Data ::
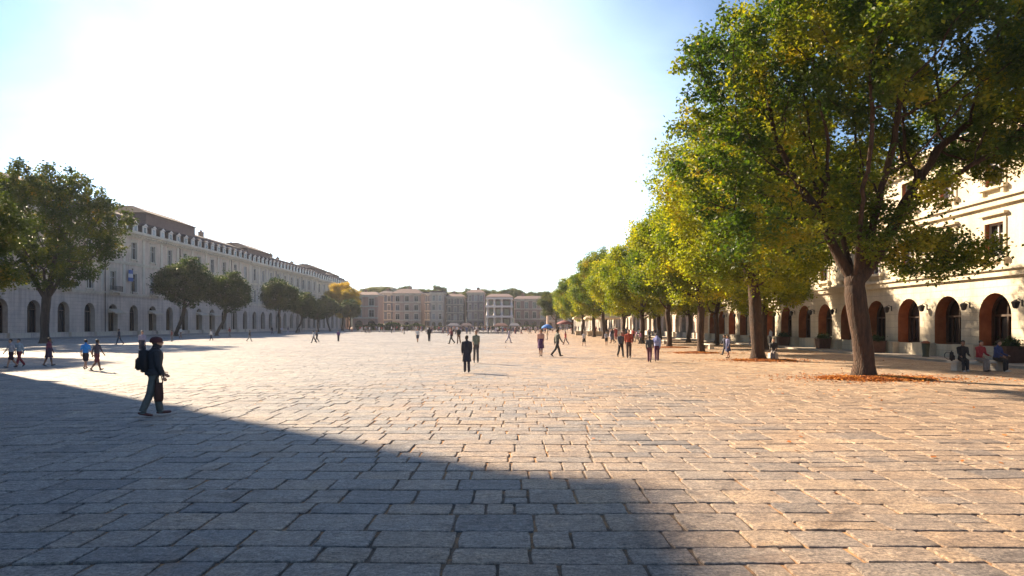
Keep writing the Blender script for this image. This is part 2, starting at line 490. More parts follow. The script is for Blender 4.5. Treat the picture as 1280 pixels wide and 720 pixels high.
BALC = {}
def balcony_mesh(w):
    if w in BALC: return BALC[w]
    m = MB(); q = w / 2 + .7; m.box(-q, q, -1.0, -.301, -.2, -.02); m.box(-q + .3, -q + .6, -.7, -.302, -.6, -.201); m.box(q - .6, q - .3, -.7, -.302, -.6, -.201)
    m.box(-q, q, -1.0, -.95, .95, 1.02, 1); m.box(-q, -q + .05, -.949, -.31, .95, 1.02, 1); m.box(q - .05, q, -.949, -.31, .95, 1.02, 1)
    x = -q
    while x < q - .02: m.box(x, x + .03, -.99, -.96, -.02, .949, 1); x += .16
    y = -.9
    while y < -.35: m.box(-q + .01, -q + .04, y, y + .03, -.02, .949, 1); m.box(q - .04, q - .01, y, y + .03, -.02, .949, 1); y += .16
    BALC[w] = m.mesh('balcony', [TRIM, IRON]); return BALC[w]

def hip_roof(mb, x0, x1, y0, y1, z0, h, ov=.4, flat=.25, mi=0):
    a = [(x0 - ov, y0 - ov, z0), (x1 + ov, y0 - ov, z0), (x1 + ov, y1 + ov, z0), (x0 - ov, y1 + ov, z0)]
    ix, iy = min((x1 - x0) * .35, h * 1.1), (y1 - y0) * (.5 - flat / 2)
    b = [(x0 + ix, y0 + iy, z0 + h), (x1 - ix, y0 + iy, z0 + h), (x1 - ix, y1 - iy, z0 + h), (x0 + ix, y1 - iy, z0 + h)]
    mb.poly(list(reversed(a)), mi)
    for i in range(4):
        j = (i + 1) % 4; mb.poly([a[i], a[j], b[j], b[i]], mi)
    mb.poly(b, mi)

def building(name, label, loc, rot, nb, bay, floors, depth=15, wall=LIME, base=LIMEB, reveal=REVEAL, trim=TRIM,
             roof='mansard', roofmat=SLATE, roofh=4.2, pilasters=True, dormers=2, blocks=(), lantern=False, plinth=0,
             glass=None, group=None, cat='building', chim=True, cornice=.9, surround=True, fl0_awn=()):
    root = empty(name, (loc[0], loc[1], 0), rot, label, cat, group)
    L = nb * bay
    w = MB(); z = 0
    for fi, fl in enumerate(floors):
        z1 = z + fl['h']; mi = 0 if fi else 1
        per = fl.get('per', 1); bw = bay / per
        for b in range(nb * per):
            opening(w, b * bw, (b + 1) * bw, z, z1, fl['w'], z + fl['s'], z + fl['t'], fl.get('arch'), fl.get('dep', .4), mi, 2)
        for (xa, ya, xb, yb) in ((0, depth, 0, 0), (L, 0, L, depth), (L, depth, 0, depth)):
            w.poly([(xa, ya, z), (xb, yb, z), (xb, yb, z1), (xa, ya, z1)], mi)
        z = z1
    H = z
    w.poly([(0, 0, H), (L, 0, H), (L, depth, H), (0, depth, H)])
    w.build('wall', [wall, base, reveal], root)
    # glazing
    z = 0
    for fi, fl in enumerate(floors):
        per = fl.get('per', 1); bw = bay / per
        if fl.get('arch'):
            fm, gm = arch_window(fl['w'], fl['s'], fl['t'], fl.get('dep', .4), fr=fl.get('frame', WOOD))
            for b in range(nb * per):
                o = link('arched_window', fm, root, ((b + .5) * bw, 0, z + fl['s'])); link('pane', gm, o)
        else:
            sm, fm, gm = rect_window(fl['w'], fl['t'] - fl['s'], trim)
            for b in range(nb * per):
                o = link('window', fm, root, ((b + .5) * bw, 0, z + fl['s'])); link('pane', gm, o)
                if surround: link('surround', sm, o)
                if fl.get('balc') and (b % fl['balc'] == 1):
                    link('balcony', balcony_mesh(fl['w']), root, ((b + .5) * bw, 0, z + fl['s'] - .25))
        z += fl['h']
    if fl0_awn:
        am = MB(); q = floors[0]['w'] / 2 + .25; zt = floors[0]['t'] - .9
        am.poly([(-q, -.02, zt), (q, -.02, zt), (q, -1.5, zt - .75), (-q, -1.5, zt - .75)]); am.poly([(-q, -1.5, zt - .75), (q, -1.5, zt - .75), (q, -1.5, zt - 1.05), (-q, -1.5, zt - 1.05)])
        for k in (-q, q): am.poly([(k, -.02, zt), (k, -1.5, zt - .75), (k, -.02, zt - .75)])
        ame = am.mesh('awning', cloth((.42, .37, .30)))
        for b in fl0_awn: link('awning', ame, root, ((b + .5) * bay, 0, 0))
    if pilasters:
        dp = MB(); dp.tube([(0, -.28, .1), (0, -.28, H - 1.0), (0, -.1, H - .92)], .08, 8)
        dpe = dp.mesh('downpipe', IRON)
        for b in range(3, nb, 4): link('downpipe', dpe, root, (b * bay + .62, 0, 0))
    # string courses
    z = 0
    for fi, fl in enumerate(floors[:-1]):
        z += fl['h']
        c = MB(); c.box(-.15, L + .15, -.22, -.003, z - .18, z + .18); c.box(-.25, L + .25, -.38, -.003, z + .181, z + .36)
        c.build('string_course', trim, root)
    c = MB(); e = cornice
    c.box(-.2, L + .2, -.2, -.003, H - .9, H - .45); c.box(-e * .6, L + e * .6, -e * .6, .1, H - .449, H - .15)
    c.box(-e, L + e, -e, depth + .2, H - .149, H + .15)
    k = 0.0
    while k < L:
        c.box(k, k + .28, -e * .85, -.004, H - .70, H - .4495); k += bay / 7
    c.build('cornice', trim, root)
    if pilasters:
        g0 = floors[0]['h'] + .361
        pm = MB(); pm.box(-.38, .38, -.14, -.002, 0, H - .901 - g0); pm.box(-.5, .5, -.2, -.002, H - 1.5 - g0, H - 1.2 - g0)
        me = pm.mesh('pilaster', trim)
        for b in range(nb + 1): link('pilaster', me, root, (min(max(b * bay, .38), L - .38), 0, g0))
    if plinth:
        pm = MB(); pw = floors[0]['w']; wd = bay - pw + .3
        pm.box(-wd / 2, wd / 2, -.45, -.003, .0, plinth)
        me = pm.mesh('plinth_block', trim)
        for b in range(nb + 1):
            link('plinth_block', me, root, (min(max(b * bay, wd / 2), L - wd / 2), 0, .09))
    if lantern:
        me = lantern_mesh()
        for b in range(1, nb): link('wall_lantern', me, root, (b * bay, 0, 3.35)).scale = (.75, .75, .75)
    rm = MB()
    if roof == 'mansard':
        s = .9
        a = [(-.1, s, H + .151), (L + .1, s, H + .151), (L + .1, depth, H + .151), (-.1, depth, H + .151)]
        hb = min(3.7, roofh - .5); b = [(.6, s + 1.5, H + hb), (L - .6, s + 1.5, H + hb), (L - .6, depth - 1.5, H + hb), (.6, depth - 1.5, H + hb)]
        cc = [(3, s + 5, H + roofh), (L - 3, s + 5, H + roofh), (L - 3, depth - 5, H + roofh), (3, depth - 5, H + roofh)]
        for p, q in ((a, b), (b, cc)):
            for i in range(4):
                j = (i + 1) % 4; rm.poly([p[i], p[j], q[j], q[i]])
        rm.poly(cc)
    elif roof == 'hip':
        hip_roof(rm, 0, L, 0, depth, H + .16, roofh, .7)
    else:
        rm.box(0, L, 0, .3, H + .151, H + .9); rm.box(0, L, depth - .3, depth, H + .151, H + .9); rm.box(0, .3, .3, depth - .3, H + .151, H + .9); rm.box(L - .3, L, .3, depth - .3, H + .151, H + .9)
    ro = rm.build('roof', roofmat, root)
    if roof == 'mansard':
        # parapet blocks between the dormers
        par = MB(); par.box(0, L, -.25, .15, H + .152, H + .55)
        par.build('parapet', trim, root)
        dm, gm = dormer_meshes()
        n = nb * dormers; st = L / n
        for i in range(n):
            o = link('dormer', dm, root, ((i + .5) * st, .75, H + .45)); link('pane', gm, o)
    for (x0, x1, hh) in blocks:
        bk = MB(); bk.box(x0, x1, 2.2, depth - 2, H + .2, H + hh, 0); b_ = bk.build('attic_block', simple('attic_wall', (.12, .085, .085), .8, .2), root)
        hr = MB(); hip_roof(hr, x0, x1, 2.2, depth - 2, H + hh + .002, 1.9, .5); hr.build('attic_roof', roofmat, b_)
    if chim:
        cm = MB(); cm.box(-.7, .7, -.45, .45, 0, 2.6); cm.box(-.8, .8, -.55, .55, 2.601, 2.8)
        for q in (-.4, 0, .4): cm.tube([(q, 0, 2.801), (q, 0, 3.3)], .12, 8)
        me = cm.mesh('chimney', simple('chimney_brick', (.26, .17, .13), .9, .25))
        rr = random.Random(name + str(loc)); x = rr.uniform(3, 8)
        while x < L - 3:
            link('chimney', me, ro, (x, depth * rr.uniform(.4, .6), H + roofh - 1.6)); x += rr.uniform(9, 19)
    return root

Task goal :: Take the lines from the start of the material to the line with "mb.poly(b, mi)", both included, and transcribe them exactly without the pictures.

Answer below ::
Keep writing the Blender script for this image. This is part 2, starting at line 490. More parts follow. The script is for Blender 4.5. Treat the picture as 1280 pixels wide and 720 pixels high.
BALC = {}
def balcony_mesh(w):
    if w in BALC: return BALC[w]
    m = MB(); q = w / 2 + .7; m.box(-q, q, -1.0, -.301, -.2, -.02); m.box(-q + .3, -q + .6, -.7, -.302, -.6, -.201); m.box(q - .6, q - .3, -.7, -.302, -.6, -.201)
    m.box(-q, q, -1.0, -.95, .95, 1.02, 1); m.box(-q, -q + .05, -.949, -.31, .95, 1.02, 1); m.box(q - .05, q, -.949, -.31, .95, 1.02, 1)
    x = -q
    while x < q - .02: m.box(x, x + .03, -.99, -.96, -.02, .949, 1); x += .16
    y = -.9
    while y < -.35: m.box(-q + .01, -q + .04, y, y + .03, -.02, .949, 1); m.box(q - .04, q - .01, y, y + .03, -.02, .949, 1); y += .16
    BALC[w] = m.mesh('balcony', [TRIM, IRON]); return BALC[w]

def hip_roof(mb, x0, x1, y0, y1, z0, h, ov=.4, flat=.25, mi=0):
    a = [(x0 - ov, y0 - ov, z0), (x1 + ov, y0 - ov, z0), (x1 + ov, y1 + ov, z0), (x0 - ov, y1 + ov, z0)]
    ix, iy = min((x1 - x0) * .35, h * 1.1), (y1 - y0) * (.5 - flat / 2)
    b = [(x0 + ix, y0 + iy, z0 + h), (x1 - ix, y0 + iy, z0 + h), (x1 - ix, y1 - iy, z0 + h), (x0 + ix, y1 - iy, z0 + h)]
    mb.poly(list(reversed(a)), mi)
    for i in range(4):
        j = (i + 1) % 4; mb.poly([a[i], a[j], b[j], b[i]], mi)
    mb.poly(b, mi)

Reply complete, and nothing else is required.